#### INSTRUCTIONS FOR THE TASK:
Repeat exactly, and only, the lines from the one that contains "Write the bpy" to the one that contains "COL = S.collection", both ends included. Omit every picture.

#### PROVIDED RECORDS:
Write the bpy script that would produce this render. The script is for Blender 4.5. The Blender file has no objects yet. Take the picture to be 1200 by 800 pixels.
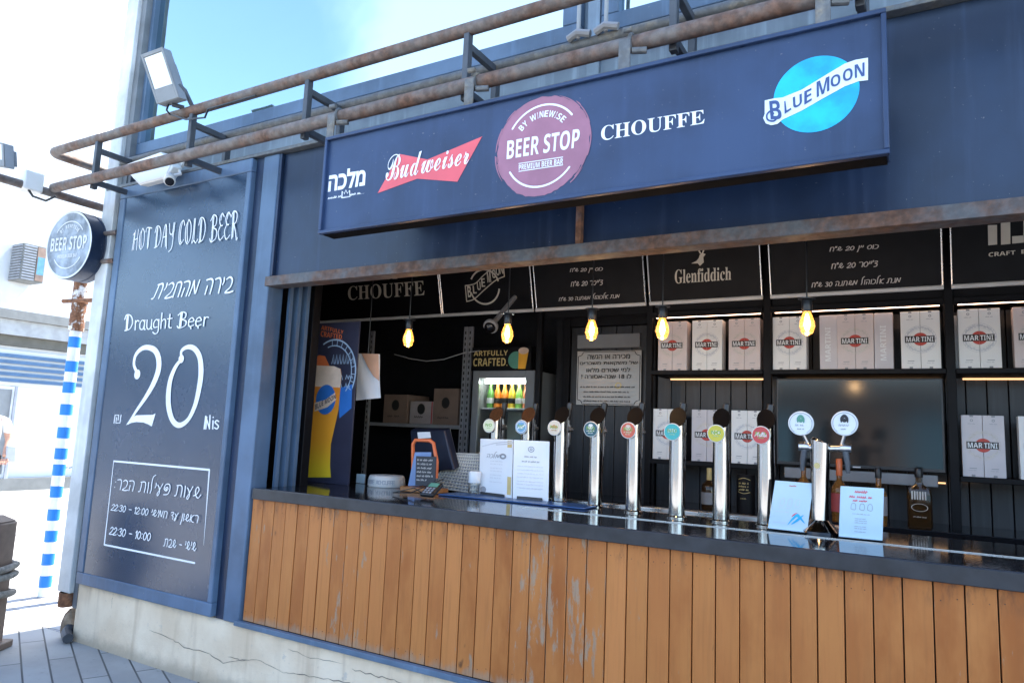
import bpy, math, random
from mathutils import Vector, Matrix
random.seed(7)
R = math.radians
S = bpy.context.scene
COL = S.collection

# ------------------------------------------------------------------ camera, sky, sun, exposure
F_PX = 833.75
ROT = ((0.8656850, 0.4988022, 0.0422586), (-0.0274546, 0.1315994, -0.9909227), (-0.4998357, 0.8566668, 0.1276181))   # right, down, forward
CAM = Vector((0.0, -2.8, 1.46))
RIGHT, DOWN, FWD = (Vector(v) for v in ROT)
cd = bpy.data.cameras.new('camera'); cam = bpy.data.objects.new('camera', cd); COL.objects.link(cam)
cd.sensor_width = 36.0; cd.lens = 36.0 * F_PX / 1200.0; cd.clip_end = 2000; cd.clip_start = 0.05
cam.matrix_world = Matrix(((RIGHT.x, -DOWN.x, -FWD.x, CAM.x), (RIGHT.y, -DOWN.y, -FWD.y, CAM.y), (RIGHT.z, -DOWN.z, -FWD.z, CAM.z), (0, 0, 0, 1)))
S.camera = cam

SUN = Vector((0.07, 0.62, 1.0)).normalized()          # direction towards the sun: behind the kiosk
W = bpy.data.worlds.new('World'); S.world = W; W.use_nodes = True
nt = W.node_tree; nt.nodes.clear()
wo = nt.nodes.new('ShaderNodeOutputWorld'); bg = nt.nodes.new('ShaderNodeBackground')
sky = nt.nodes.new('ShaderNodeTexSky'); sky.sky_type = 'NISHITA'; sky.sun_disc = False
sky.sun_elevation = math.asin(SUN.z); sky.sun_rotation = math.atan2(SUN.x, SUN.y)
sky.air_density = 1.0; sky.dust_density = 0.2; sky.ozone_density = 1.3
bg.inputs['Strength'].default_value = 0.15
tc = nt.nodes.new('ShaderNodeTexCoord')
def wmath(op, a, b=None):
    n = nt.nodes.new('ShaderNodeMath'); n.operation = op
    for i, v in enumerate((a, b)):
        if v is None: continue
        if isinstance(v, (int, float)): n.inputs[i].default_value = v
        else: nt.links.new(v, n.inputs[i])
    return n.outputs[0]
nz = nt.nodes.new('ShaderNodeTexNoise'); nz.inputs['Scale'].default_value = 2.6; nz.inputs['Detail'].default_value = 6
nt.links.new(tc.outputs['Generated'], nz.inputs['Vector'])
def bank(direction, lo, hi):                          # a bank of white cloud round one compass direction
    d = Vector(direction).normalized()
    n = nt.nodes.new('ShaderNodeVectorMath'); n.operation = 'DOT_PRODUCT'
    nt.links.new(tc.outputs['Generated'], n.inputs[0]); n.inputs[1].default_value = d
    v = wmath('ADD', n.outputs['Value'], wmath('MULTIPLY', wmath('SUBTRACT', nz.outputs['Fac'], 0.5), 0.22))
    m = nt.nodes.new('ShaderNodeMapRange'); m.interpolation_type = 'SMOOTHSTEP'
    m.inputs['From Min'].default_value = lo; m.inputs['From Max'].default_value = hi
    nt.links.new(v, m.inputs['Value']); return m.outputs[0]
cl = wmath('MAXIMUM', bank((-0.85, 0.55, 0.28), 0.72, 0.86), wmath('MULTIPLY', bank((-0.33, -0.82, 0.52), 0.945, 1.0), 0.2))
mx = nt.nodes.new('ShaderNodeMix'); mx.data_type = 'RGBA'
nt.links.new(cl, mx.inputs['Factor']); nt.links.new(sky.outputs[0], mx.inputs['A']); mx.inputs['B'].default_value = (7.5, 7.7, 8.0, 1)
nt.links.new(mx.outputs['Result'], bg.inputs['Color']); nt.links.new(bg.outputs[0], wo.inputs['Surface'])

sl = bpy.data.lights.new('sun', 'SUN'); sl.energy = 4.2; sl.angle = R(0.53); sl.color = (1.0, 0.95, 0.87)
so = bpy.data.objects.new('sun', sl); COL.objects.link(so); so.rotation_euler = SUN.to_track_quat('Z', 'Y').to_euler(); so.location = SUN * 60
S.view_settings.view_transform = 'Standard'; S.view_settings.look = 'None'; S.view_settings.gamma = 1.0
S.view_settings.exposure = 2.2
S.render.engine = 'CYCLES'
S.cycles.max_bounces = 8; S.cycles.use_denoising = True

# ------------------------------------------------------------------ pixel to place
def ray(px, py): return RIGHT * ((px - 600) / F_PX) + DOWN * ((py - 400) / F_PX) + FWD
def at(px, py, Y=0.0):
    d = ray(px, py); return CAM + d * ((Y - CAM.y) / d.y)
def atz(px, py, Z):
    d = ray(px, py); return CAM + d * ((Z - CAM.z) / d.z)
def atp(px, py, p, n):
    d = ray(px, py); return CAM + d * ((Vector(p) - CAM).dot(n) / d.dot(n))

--

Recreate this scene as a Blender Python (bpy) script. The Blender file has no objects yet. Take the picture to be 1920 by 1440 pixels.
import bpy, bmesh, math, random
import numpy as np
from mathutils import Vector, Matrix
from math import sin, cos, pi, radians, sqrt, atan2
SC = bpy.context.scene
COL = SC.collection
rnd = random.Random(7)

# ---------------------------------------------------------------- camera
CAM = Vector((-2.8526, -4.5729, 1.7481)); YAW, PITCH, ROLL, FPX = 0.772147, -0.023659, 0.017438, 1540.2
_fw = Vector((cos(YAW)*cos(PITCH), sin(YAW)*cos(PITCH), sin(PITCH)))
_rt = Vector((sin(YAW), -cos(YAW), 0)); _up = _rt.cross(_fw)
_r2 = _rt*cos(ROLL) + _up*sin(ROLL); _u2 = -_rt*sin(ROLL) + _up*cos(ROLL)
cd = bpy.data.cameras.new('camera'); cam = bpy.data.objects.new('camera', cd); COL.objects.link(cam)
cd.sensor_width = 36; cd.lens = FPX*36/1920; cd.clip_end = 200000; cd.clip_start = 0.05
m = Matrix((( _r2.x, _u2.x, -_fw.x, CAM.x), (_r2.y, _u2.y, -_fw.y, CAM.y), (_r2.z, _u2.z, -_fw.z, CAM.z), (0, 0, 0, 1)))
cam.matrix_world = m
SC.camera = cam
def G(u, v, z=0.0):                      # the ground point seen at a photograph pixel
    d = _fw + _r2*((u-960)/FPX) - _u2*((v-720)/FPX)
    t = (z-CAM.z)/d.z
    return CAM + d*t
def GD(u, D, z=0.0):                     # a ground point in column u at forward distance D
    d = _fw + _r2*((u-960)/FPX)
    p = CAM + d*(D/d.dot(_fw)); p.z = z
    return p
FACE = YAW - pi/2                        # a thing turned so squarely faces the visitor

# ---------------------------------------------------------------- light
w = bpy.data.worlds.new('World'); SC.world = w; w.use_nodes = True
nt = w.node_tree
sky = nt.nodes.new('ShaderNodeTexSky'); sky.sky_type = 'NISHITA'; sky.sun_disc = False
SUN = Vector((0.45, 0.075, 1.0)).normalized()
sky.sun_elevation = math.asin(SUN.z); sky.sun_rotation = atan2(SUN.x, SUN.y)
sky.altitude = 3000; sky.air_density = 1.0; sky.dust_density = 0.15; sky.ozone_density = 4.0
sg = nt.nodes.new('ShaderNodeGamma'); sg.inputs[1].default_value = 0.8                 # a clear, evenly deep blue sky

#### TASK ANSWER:
Write the bpy script that would produce this render. The script is for Blender 4.5. The Blender file has no objects yet. Take the picture to be 1200 by 800 pixels.
import bpy, math, random
from mathutils import Vector, Matrix
random.seed(7)
R = math.radians
S = bpy.context.scene
COL = S.collection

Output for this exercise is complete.